Saskia was curious and sceptical about my mission. She hadn’t seen anything resembling a movie shoot in the area.
She warned me not to get my hopes up about the “spacecraft”. It was just a farmer spraying fertilizer.
“Maybe something is happening at the cafe across the highway,” I ventured without conviction.
It didn’t look promising.
All we could see were two long vehicles, presumably getting gas. No boom, no shrieking director, no flashing lights.
“I’ll let you know, if I find anything,” I said to Saskia.
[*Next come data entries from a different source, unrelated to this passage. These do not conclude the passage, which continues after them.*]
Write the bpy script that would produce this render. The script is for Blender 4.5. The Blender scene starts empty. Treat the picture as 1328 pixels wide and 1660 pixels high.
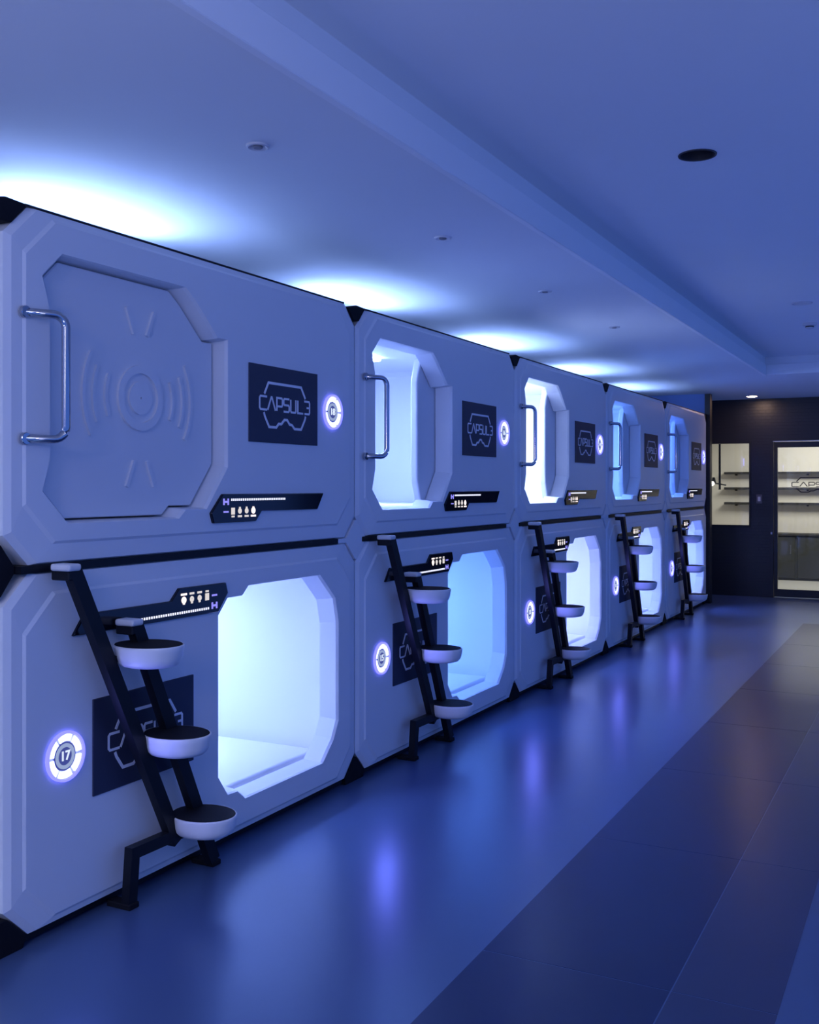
import bpy, bmesh, math, random
from mathutils import Vector, Matrix

# ------------------------------------------------------------------ scene, camera, light
scene = bpy.context.scene
COL = scene.collection
random.seed(4)

W_PX, H_PX = 1328, 1660
F_PX = 1680.0
YAW = math.radians(27.042)
CAM_X, CAM_Z = 2.6, 1.485
cam_data = bpy.data.cameras.new('camera')
cam_data.sensor_fit = 'HORIZONTAL'
cam_data.sensor_width = 36.0
cam_data.lens = 36.0 * F_PX / W_PX
cam_data.shift_y = -(H_PX / 2 - 787.67) / W_PX
cam_data.clip_start = 0.05
cam = bpy.data.objects.new('camera', cam_data)
COL.objects.link(cam)
cam.location = (CAM_X, 0.0, CAM_Z)
cam.rotation_euler = (math.radians(90), 0, YAW)
scene.camera = cam

vs = scene.view_settings
scene.display_settings.display_device = 'sRGB'
vs.view_transform = 'Standard'
vs.look = 'None'
vs.exposure = 0.0
vs.gamma = 1.0
vs.use_curve_mapping = False

world = bpy.data.worlds.new('world')
scene.world = world
world.use_nodes = True
bgn = world.node_tree.nodes['Background']
bgn.inputs['Color'].default_value = (0.110, 0.270, 1.05, 1)
bgn.inputs['Strength'].default_value = 0.73


def area_light(name, loc, rot, size, power, color, size_y=None, spread=180):
    d = bpy.data.lights.new(name, 'AREA')
    d.energy = power
    d.color = color
    d.shape = 'RECTANGLE' if size_y else 'DISK'
    d.size = size
    if size_y:
        d.size_y = size_y
    d.spread = math.radians(spread)
    o = bpy.data.objects.new(name, d)
    COL.objects.link(o)
    o.location = loc
    o.rotation_euler = rot
    return o


P = 2.2084            # bay pitch along the row (y)
UC = 3.42             # bay centre at bay 0
PI = math.pi
# uplights lying on the capsule roofs
for b, (pw, dy) in enumerate(((9.0, -0.12), (8.5, -0.1), (8.0, 0.0), (7.0, 0.0), (4.5, -0.2))):
    area_light('roof_uplight', (-0.66, UC + b * P + dy, 2.47), (0, PI + math.radians(38), 0), 0.22, pw, (0.28, 0.44, 1.0), 0.9)
# added upward fill to brighten the ceiling, then the hall lamp behind the camera
area_light('ceiling_fill', (0.3, -1.7, 1.85), (PI, 0, 0), 1.0, 135, (0.62, 0.68, 1.0))
area_light('ceiling_fill', (3.0, -1.4, 1.0), (PI, 0, 0), 1.4, 70, (0.66, 0.70, 1.0))
area_light('hall_ceiling_lamp', (2.2, -2.4, 2.6), (math.radians(35), 0, 0), 0.8, 22, (0.90, 0.78, 1.0))
# reception room lamps
area_light('reception_lamp', (1.1, 16.2, 2.6), (0, 0, 0), 1.4, 86, (1.0, 0.95, 0.89), 1.0)

# ------------------------------------------------------------------ helpers


def mat(name, color, rough=0.5, metal=0.0, emit=None, estr=0.0, spec=0.5, noise=0.0, nscale=20.0, bump=0.0):
    m = bpy.data.materials.new(name)
    m.use_nodes = True
    nt = m.node_tree
    b = nt.nodes['Principled BSDF']
    b.inputs['Base Color'].default_value = (*color, 1)
    b.inputs['Roughness'].default_value = rough
    b.inputs['Metallic'].default_value = metal
    b.inputs['Specular IOR Level'].default_value = spec
    if emit:
        b.inputs['Emission Color'].default_value = (*emit, 1)
        b.inputs['Emission Strength'].default_value = estr
    if noise or bump:
        tc = nt.nodes.new('ShaderNodeTexCoord')
        n = nt.nodes.new('ShaderNodeTexNoise')
        n.inputs['Scale'].default_value = nscale
        n.inputs['Detail'].default_value = 5
        nt.links.new(tc.outputs['Object'], n.inputs['Vector'])
        if noise:
            r = nt.nodes.new('ShaderNodeValToRGB')
            lo = [max(0, c * (1 - noise)) for c in color]
            hi = [min(1, c * (1 + noise)) for c in color]
            r.color_ramp.elements[0].position = 0.0
            r.color_ramp.elements[1].position = 1.0
            r.color_ramp.elements[0].color = (*lo, 1)
            r.color_ramp.elements[1].color = (*hi, 1)
            nt.links.new(n.outputs['Fac'], r.inputs['Fac'])
            nt.links.new(r.outputs['Color'], b.inputs['Base Color'])
        if bump:
            bp = nt.nodes.new('ShaderNodeBump')
            bp.inputs['Strength'].default_value = bump
            bp.inputs['Distance'].default_value = 0.01
            nt.links.new(n.outputs['Fac'], bp.inputs['Height'])
            nt.links.new(bp.outputs['Normal'], b.inputs['Normal'])
    return m


def emis(name, color, strength):
    return mat(name, (0.02, 0.02, 0.02), 0.5, 0, color, strength)


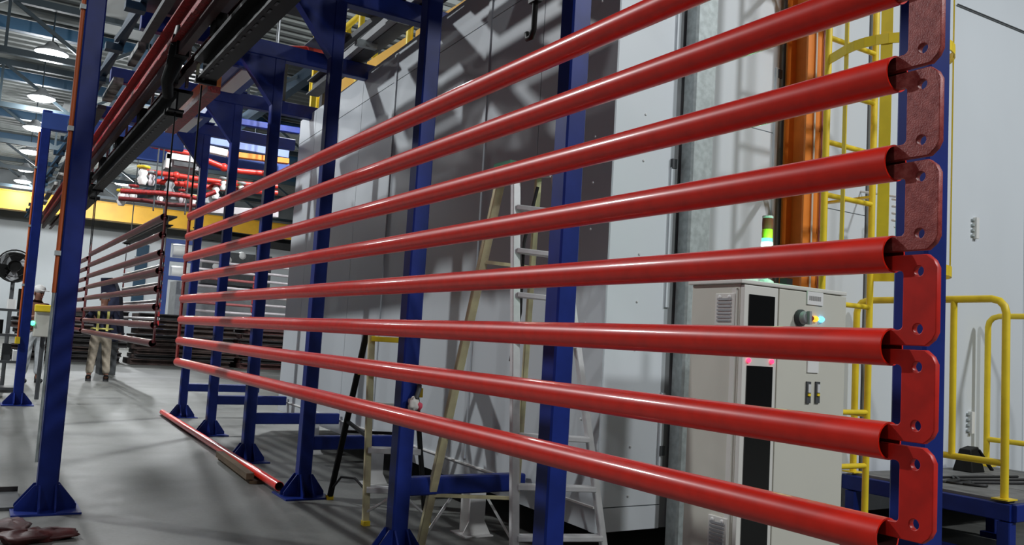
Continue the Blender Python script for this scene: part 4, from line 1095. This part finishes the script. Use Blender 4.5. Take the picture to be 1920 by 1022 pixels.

It was a promise I would keep.
Even from close-up, the 1 & 21 cafe across the highway gave off an air of business as usual.
Disconsolately I approached a young man leaning against a cafe wall. He was wearing ear-plugs and had the meditative mien of someone in deep concentration.
“Excuse me, is something happening inside?” I asked.
“Yes, we are making a movie,” he replied, indicating I should hang back.
A few minutes later, he gave me a throat-slashing gesture, which suggested that it was okay to talk. After I explained my purpose, he went into the cafe to see if anyone wished to speak to me. I was not hopeful. Who would interrupt a movie to speak to a vagabond reporter?
A delightful young lady emerged – Fanny Drew, the co-producer, who gave me the synopsis of the film her company, Colonelle films, was making, and why a scene was being shot at 1 & 21.
She jotted down essential points in my notebook and spoke into my cellphone to spare my fingers from the cold,
Fanny later told me that the cafe had remained open to the public during the shoot.
“We had to deal with truck drivers a lot. But they were all really kind and when we asked them to close their engines for sound for example, they were all really happy to help and curious about what we were doing.”
No wonder I had been fooled. Outside the cafe, and to some extent inside, it really was just like another Friday evening.
Fanny told me that the scenes in Maple Creek would take up about 15 minutes of the 90-minute movie.
Back in the office, everything that had just happened seemed swathed in dream-like vapours. Had I imagined it all? Had I deactivated the reasoning part of my brain by getting too close to a fertilizer-spraying spacecraft?
Perhaps if I knocked my head on my desk three times, reality would take hold.
No need. I listened to the recording on my cellphone.
A little part of Maple Creek would indeed be forever memorialized in a movie. How cool is that?